◆ Records for this task ◆
▬▬▬▬▬▬▬▬▬▬

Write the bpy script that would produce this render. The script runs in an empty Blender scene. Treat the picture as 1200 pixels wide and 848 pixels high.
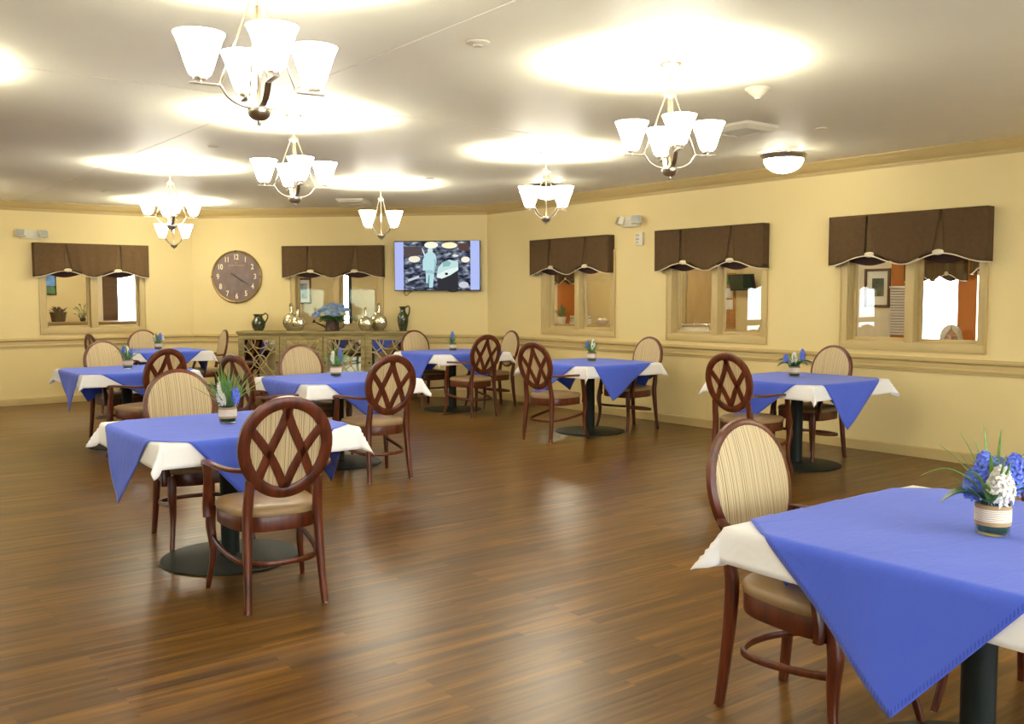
import bpy, bmesh, math, random
from mathutils import Vector, Matrix
PI = math.pi
sc = bpy.context.scene
COL = sc.collection
R = math.radians

# ------------------------------------------------------------------ render settings
sc.view_settings.view_transform = 'Standard'
sc.view_settings.look = 'None'
sc.view_settings.exposure = 0.0
sc.view_settings.gamma = 1.0
sc.view_settings.use_curve_mapping = False
sc.render.engine = 'CYCLES'
sc.cycles.use_denoising = True
sc.cycles.denoising_input_passes = 'RGB_ALBEDO_NORMAL'
sc.cycles.denoising_prefilter = 'ACCURATE'
sc.cycles.max_bounces = 10
sc.cycles.diffuse_bounces = 6
sc.cycles.glossy_bounces = 4
sc.cycles.transparent_max_bounces = 12
sc.cycles.transmission_bounces = 4
sc.cycles.sample_clamp_indirect = 6.0
sc.cycles.caustics_reflective = False
sc.cycles.caustics_refractive = False

# ------------------------------------------------------------------ materials
def new_mat(name):
    m = bpy.data.materials.new(name); m.use_nodes = True
    return m, m.node_tree.nodes, m.node_tree.links

def pmat(name, col, rough=0.5, metal=0.0, spec=0.5, bump=None, vary=None, sheen=0.0, coat=0.0):
    m, N, L = new_mat(name)
    b = N['Principled BSDF']
    b.inputs['Base Color'].default_value = (*col, 1)
    b.inputs['Roughness'].default_value = rough
    b.inputs['Metallic'].default_value = metal
    b.inputs['Specular IOR Level'].default_value = spec
    b.inputs['Sheen Weight'].default_value = sheen
    b.inputs['Coat Weight'].default_value = coat
    if bump or vary:
        tc = N.new('ShaderNodeTexCoord')
    if bump:
        sc_, st, dist = bump
        n = N.new('ShaderNodeTexNoise'); n.inputs['Scale'].default_value = sc_; n.inputs['Detail'].default_value = 4
        bp = N.new('ShaderNodeBump'); bp.inputs['Strength'].default_value = st; bp.inputs['Distance'].default_value = dist
        L.new(tc.outputs['Object'], n.inputs['Vector']); L.new(n.outputs['Fac'], bp.inputs['Height']); L.new(bp.outputs['Normal'], b.inputs['Normal'])
    if vary:
        sc_, amt = vary
        n2 = N.new('ShaderNodeTexNoise'); n2.inputs['Scale'].default_value = sc_; n2.inputs['Detail'].default_value = 5
        rp = N.new('ShaderNodeValToRGB')
        rp.color_ramp.elements[0].position = 0.3; rp.color_ramp.elements[1].position = 0.7
        rp.color_ramp.elements[0].color = (*[c * (1 - amt) for c in col], 1)
        rp.color_ramp.elements[1].color = (*[min(1, c * (1 + amt)) for c in col], 1)
        L.new(tc.outputs['Object'], n2.inputs['Vector']); L.new(n2.outputs['Fac'], rp.inputs['Fac']); L.new(rp.outputs['Color'], b.inputs['Base Color'])
    return m

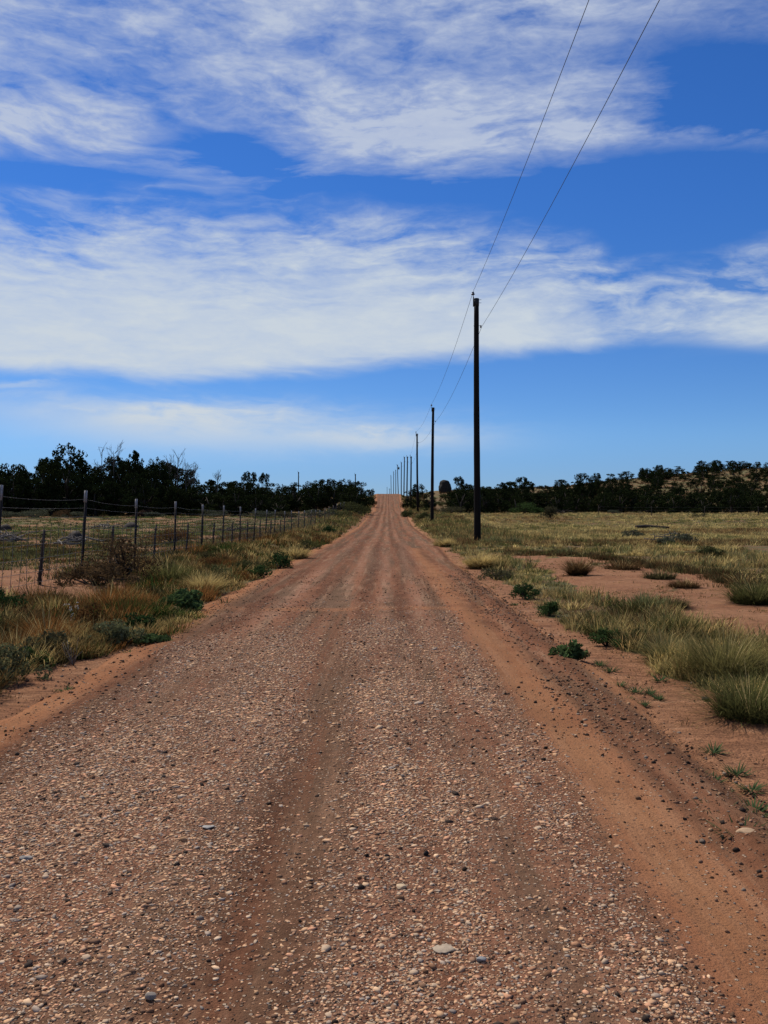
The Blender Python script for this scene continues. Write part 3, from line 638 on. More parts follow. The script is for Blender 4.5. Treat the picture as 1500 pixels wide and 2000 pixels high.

▬▬▬▬▬▬▬▬▬▬

◆ Given problem ◆
Every line above should be returned word for word, with the pictures left behind.

◆ Task solution ◆
Write the bpy script that would produce this render. The script runs in an empty Blender scene. Treat the picture as 1200 pixels wide and 848 pixels high.
import bpy, bmesh, math, random
from mathutils import Vector, Matrix
PI = math.pi
sc = bpy.context.scene
COL = sc.collection
R = math.radians

# ------------------------------------------------------------------ render settings
sc.view_settings.view_transform = 'Standard'
sc.view_settings.look = 'None'
sc.view_settings.exposure = 0.0
sc.view_settings.gamma = 1.0
sc.view_settings.use_curve_mapping = False
sc.render.engine = 'CYCLES'
sc.cycles.use_denoising = True
sc.cycles.denoising_input_passes = 'RGB_ALBEDO_NORMAL'
sc.cycles.denoising_prefilter = 'ACCURATE'
sc.cycles.max_bounces = 10
sc.cycles.diffuse_bounces = 6
sc.cycles.glossy_bounces = 4
sc.cycles.transparent_max_bounces = 12
sc.cycles.transmission_bounces = 4
sc.cycles.sample_clamp_indirect = 6.0
sc.cycles.caustics_reflective = False
sc.cycles.caustics_refractive = False

# ------------------------------------------------------------------ materials
def new_mat(name):
    m = bpy.data.materials.new(name); m.use_nodes = True
    return m, m.node_tree.nodes, m.node_tree.links

def pmat(name, col, rough=0.5, metal=0.0, spec=0.5, bump=None, vary=None, sheen=0.0, coat=0.0):
    m, N, L = new_mat(name)
    b = N['Principled BSDF']
    b.inputs['Base Color'].default_value = (*col, 1)
    b.inputs['Roughness'].default_value = rough
    b.inputs['Metallic'].default_value = metal
    b.inputs['Specular IOR Level'].default_value = spec
    b.inputs['Sheen Weight'].default_value = sheen
    b.inputs['Coat Weight'].default_value = coat
    if bump or vary:
        tc = N.new('ShaderNodeTexCoord')
    if bump:
        sc_, st, dist = bump
        n = N.new('ShaderNodeTexNoise'); n.inputs['Scale'].default_value = sc_; n.inputs['Detail'].default_value = 4
        bp = N.new('ShaderNodeBump'); bp.inputs['Strength'].default_value = st; bp.inputs['Distance'].default_value = dist
        L.new(tc.outputs['Object'], n.inputs['Vector']); L.new(n.outputs['Fac'], bp.inputs['Height']); L.new(bp.outputs['Normal'], b.inputs['Normal'])
    if vary:
        sc_, amt = vary
        n2 = N.new('ShaderNodeTexNoise'); n2.inputs['Scale'].default_value = sc_; n2.inputs['Detail'].default_value = 5
        rp = N.new('ShaderNodeValToRGB')
        rp.color_ramp.elements[0].position = 0.3; rp.color_ramp.elements[1].position = 0.7
        rp.color_ramp.elements[0].color = (*[c * (1 - amt) for c in col], 1)
        rp.color_ramp.elements[1].color = (*[min(1, c * (1 + amt)) for c in col], 1)
        L.new(tc.outputs['Object'], n2.inputs['Vector']); L.new(n2.outputs['Fac'], rp.inputs['Fac']); L.new(rp.outputs['Color'], b.inputs['Base Color'])
    return m

The Blender Python script for this scene continues. Write part 3, from line 638 on. More parts follow. The script is for Blender 4.5. Treat the picture as 1500 pixels wide and 2000 pixels high.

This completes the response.